Task statement: Only the lines from the first one through the line with "C = S.collection" should be printed, exactly as they appear.

━━━ Given material

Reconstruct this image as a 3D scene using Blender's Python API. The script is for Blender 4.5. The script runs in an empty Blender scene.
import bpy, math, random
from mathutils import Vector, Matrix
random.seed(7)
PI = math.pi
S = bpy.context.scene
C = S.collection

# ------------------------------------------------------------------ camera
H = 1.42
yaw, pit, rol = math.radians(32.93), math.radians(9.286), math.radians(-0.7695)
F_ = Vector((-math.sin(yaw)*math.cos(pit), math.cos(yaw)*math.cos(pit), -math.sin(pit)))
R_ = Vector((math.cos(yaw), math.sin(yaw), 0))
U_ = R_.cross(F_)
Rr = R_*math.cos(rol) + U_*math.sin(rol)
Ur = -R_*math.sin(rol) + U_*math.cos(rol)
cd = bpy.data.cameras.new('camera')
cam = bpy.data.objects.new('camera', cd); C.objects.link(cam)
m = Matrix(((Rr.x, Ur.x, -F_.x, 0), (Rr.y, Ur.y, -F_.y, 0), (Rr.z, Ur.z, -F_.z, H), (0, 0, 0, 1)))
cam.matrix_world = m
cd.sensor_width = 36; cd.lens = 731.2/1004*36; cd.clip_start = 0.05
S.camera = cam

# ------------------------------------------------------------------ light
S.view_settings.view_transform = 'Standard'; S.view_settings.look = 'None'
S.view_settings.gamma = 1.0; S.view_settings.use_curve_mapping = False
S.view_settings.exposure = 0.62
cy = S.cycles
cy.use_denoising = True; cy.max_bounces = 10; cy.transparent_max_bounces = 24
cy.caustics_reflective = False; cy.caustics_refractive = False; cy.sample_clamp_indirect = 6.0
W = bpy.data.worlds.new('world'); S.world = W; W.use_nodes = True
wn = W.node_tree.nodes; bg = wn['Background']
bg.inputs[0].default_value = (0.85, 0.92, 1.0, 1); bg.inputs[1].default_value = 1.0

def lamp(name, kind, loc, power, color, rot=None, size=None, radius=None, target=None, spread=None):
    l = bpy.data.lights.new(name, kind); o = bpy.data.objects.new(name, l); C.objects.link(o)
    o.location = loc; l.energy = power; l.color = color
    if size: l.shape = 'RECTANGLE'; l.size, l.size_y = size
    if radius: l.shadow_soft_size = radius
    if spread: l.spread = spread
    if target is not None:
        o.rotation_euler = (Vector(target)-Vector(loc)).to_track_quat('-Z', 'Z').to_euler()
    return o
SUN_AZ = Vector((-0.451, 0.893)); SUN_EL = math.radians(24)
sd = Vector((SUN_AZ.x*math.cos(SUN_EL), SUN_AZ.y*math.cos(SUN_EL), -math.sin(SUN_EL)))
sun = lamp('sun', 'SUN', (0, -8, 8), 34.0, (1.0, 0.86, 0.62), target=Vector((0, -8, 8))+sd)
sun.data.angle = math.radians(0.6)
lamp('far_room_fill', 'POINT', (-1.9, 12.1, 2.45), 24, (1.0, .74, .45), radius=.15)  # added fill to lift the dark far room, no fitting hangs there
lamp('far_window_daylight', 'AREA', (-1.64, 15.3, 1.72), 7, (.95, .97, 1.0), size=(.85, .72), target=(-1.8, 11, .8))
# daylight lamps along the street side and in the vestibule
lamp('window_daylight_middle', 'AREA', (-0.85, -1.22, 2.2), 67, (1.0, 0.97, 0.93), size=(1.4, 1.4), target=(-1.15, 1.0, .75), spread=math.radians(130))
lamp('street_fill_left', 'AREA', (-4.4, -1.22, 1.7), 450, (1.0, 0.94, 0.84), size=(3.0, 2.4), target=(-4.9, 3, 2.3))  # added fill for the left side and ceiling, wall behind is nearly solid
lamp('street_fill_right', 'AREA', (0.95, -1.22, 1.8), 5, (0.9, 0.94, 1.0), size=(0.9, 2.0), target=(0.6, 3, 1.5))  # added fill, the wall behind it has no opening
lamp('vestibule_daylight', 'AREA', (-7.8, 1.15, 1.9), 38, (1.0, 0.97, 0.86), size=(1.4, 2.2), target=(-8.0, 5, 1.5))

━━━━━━

In response:
Reconstruct this image as a 3D scene using Blender's Python API. The script is for Blender 4.5. The script runs in an empty Blender scene.
import bpy, math, random
from mathutils import Vector, Matrix
random.seed(7)
PI = math.pi
S = bpy.context.scene
C = S.collection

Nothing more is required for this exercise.